In 26 konservativ regierten Bundesstaaten werden nun verschärfte Gesetze erwartet. In Missouri unterzeichnete Justizminister Eric Schmitt noch am Freitag ein Abtreibungsverbot. Damit sei Missouri der erste Bundesstaat, "der Abtreibungen wirksam ein Ende setzt", erklärte er auf Twitter. 13 Staaten wie etwa South Dakota hatten schon vor der Entscheidung des Supreme Court Gesetze vorbereitet, die nach dem Urteil in Kraft treten sollten.

Viele Frauen sind damit künftig gezwungen, in andere Bundesstaaten zu reisen, wenn sie eine Abtreibung vornehmen lassen wollen. Für viele dürfte das unter anderem aus finanziellen Gründen sehr schwierig werden.

Die von den Demokraten regierten Bundesstaaten Kalifornien, Oregon und Washington kündigten an, das Recht auf Abtreibung zu verteidigen. Auch der wichtigste Anbieter von Schwangerschaftsabbrüchen in den USA, Planned Parenthood, kündigte an, den Kampf für das Recht auf Abtreibungen "niemals" aufzugeben.

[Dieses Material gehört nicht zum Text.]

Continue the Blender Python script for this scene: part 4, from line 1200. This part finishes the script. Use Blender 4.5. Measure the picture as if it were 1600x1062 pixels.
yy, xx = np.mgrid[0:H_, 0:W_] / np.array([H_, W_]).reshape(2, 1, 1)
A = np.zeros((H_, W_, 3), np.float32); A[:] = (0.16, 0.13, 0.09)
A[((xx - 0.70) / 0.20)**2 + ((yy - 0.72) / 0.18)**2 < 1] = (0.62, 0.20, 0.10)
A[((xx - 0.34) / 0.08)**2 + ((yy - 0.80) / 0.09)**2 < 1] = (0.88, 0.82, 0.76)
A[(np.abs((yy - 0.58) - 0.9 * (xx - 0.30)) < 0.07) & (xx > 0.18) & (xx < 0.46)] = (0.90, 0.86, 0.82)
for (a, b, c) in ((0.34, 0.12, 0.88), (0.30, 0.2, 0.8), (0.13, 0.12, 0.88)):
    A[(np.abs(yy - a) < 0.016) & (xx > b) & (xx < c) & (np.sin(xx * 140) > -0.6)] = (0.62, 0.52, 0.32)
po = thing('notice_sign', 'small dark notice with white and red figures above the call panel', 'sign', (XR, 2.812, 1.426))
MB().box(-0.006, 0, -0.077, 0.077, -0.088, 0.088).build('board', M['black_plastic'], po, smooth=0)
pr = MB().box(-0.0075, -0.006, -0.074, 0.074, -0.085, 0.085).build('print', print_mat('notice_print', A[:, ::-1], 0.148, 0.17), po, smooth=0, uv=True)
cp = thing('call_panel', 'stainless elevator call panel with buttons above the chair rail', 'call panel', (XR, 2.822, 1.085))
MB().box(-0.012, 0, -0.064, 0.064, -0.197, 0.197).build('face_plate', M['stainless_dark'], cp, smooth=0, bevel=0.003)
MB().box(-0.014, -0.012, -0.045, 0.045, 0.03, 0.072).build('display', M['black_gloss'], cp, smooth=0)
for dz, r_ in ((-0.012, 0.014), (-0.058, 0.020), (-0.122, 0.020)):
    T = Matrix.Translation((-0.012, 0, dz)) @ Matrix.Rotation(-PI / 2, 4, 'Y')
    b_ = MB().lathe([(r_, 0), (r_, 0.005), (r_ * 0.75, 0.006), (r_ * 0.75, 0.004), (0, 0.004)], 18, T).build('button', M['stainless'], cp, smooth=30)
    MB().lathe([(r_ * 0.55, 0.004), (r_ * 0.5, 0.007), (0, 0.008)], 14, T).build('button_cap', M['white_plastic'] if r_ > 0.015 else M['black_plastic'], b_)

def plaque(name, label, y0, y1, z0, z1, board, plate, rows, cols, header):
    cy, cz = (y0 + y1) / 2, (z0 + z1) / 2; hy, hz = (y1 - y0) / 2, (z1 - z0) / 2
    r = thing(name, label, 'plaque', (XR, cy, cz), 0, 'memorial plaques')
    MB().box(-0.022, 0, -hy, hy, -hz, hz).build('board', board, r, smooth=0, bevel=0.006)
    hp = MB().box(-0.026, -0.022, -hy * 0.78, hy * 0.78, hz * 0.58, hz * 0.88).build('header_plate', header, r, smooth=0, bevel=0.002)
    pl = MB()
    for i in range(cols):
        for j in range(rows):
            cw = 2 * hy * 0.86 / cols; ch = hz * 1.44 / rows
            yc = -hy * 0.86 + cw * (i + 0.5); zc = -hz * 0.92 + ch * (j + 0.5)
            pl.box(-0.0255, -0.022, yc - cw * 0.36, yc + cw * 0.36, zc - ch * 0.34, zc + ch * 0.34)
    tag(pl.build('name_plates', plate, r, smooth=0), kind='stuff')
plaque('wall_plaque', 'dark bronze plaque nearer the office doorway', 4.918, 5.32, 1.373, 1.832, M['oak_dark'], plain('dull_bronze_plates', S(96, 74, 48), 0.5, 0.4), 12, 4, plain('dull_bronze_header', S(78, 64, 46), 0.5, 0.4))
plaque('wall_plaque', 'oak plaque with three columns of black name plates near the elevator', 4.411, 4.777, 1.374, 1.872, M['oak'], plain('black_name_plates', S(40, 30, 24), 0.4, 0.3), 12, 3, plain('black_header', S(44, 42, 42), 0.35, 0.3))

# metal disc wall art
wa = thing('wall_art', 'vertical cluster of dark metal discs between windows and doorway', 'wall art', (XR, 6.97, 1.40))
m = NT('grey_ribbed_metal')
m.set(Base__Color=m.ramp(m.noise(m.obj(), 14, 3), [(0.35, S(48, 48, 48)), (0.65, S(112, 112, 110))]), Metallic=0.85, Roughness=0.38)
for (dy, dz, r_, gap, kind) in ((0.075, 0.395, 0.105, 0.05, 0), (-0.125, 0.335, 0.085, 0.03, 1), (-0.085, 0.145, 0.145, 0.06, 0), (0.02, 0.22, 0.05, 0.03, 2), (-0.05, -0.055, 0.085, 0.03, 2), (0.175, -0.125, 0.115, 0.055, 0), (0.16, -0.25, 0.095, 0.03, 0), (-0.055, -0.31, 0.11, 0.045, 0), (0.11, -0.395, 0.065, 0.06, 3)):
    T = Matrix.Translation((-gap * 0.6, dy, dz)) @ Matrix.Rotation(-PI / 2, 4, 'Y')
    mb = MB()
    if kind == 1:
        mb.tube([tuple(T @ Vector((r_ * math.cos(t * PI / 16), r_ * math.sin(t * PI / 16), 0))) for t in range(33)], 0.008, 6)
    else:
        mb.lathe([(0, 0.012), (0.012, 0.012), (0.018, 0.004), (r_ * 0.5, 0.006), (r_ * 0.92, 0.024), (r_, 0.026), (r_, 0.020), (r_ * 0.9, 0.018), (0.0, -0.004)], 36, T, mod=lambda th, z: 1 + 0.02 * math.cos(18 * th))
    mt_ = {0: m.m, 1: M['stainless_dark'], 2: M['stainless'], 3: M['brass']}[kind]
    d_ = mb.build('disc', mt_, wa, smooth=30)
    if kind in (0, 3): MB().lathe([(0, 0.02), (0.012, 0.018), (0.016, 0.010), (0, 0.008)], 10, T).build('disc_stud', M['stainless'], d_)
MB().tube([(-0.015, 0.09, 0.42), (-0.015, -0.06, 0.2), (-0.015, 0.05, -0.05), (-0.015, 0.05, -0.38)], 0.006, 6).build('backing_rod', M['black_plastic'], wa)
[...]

Das Abtreibungsrecht ist eines der umstrittensten gesellschaftspolitischen Themen in den USA. Es dürfte nach dem Supreme-Court-Urteil eine wichtige Rolle im Wahlkampf für die Kongress-Zwischenwahlen im November einnehmen. Die auf eine schwere Wahlschlappe zusteuernden Demokraten werden versuchen, mit einem Kampf für das Abtreibungsrecht Wähler zu mobilisieren. Biden rief in seiner Ansprache dazu auf, weiter "friedlich" für das Recht auf Abtreibung zu kämpfen und bei den Zwischenwahlen auch an der Wahlurne zu entscheiden.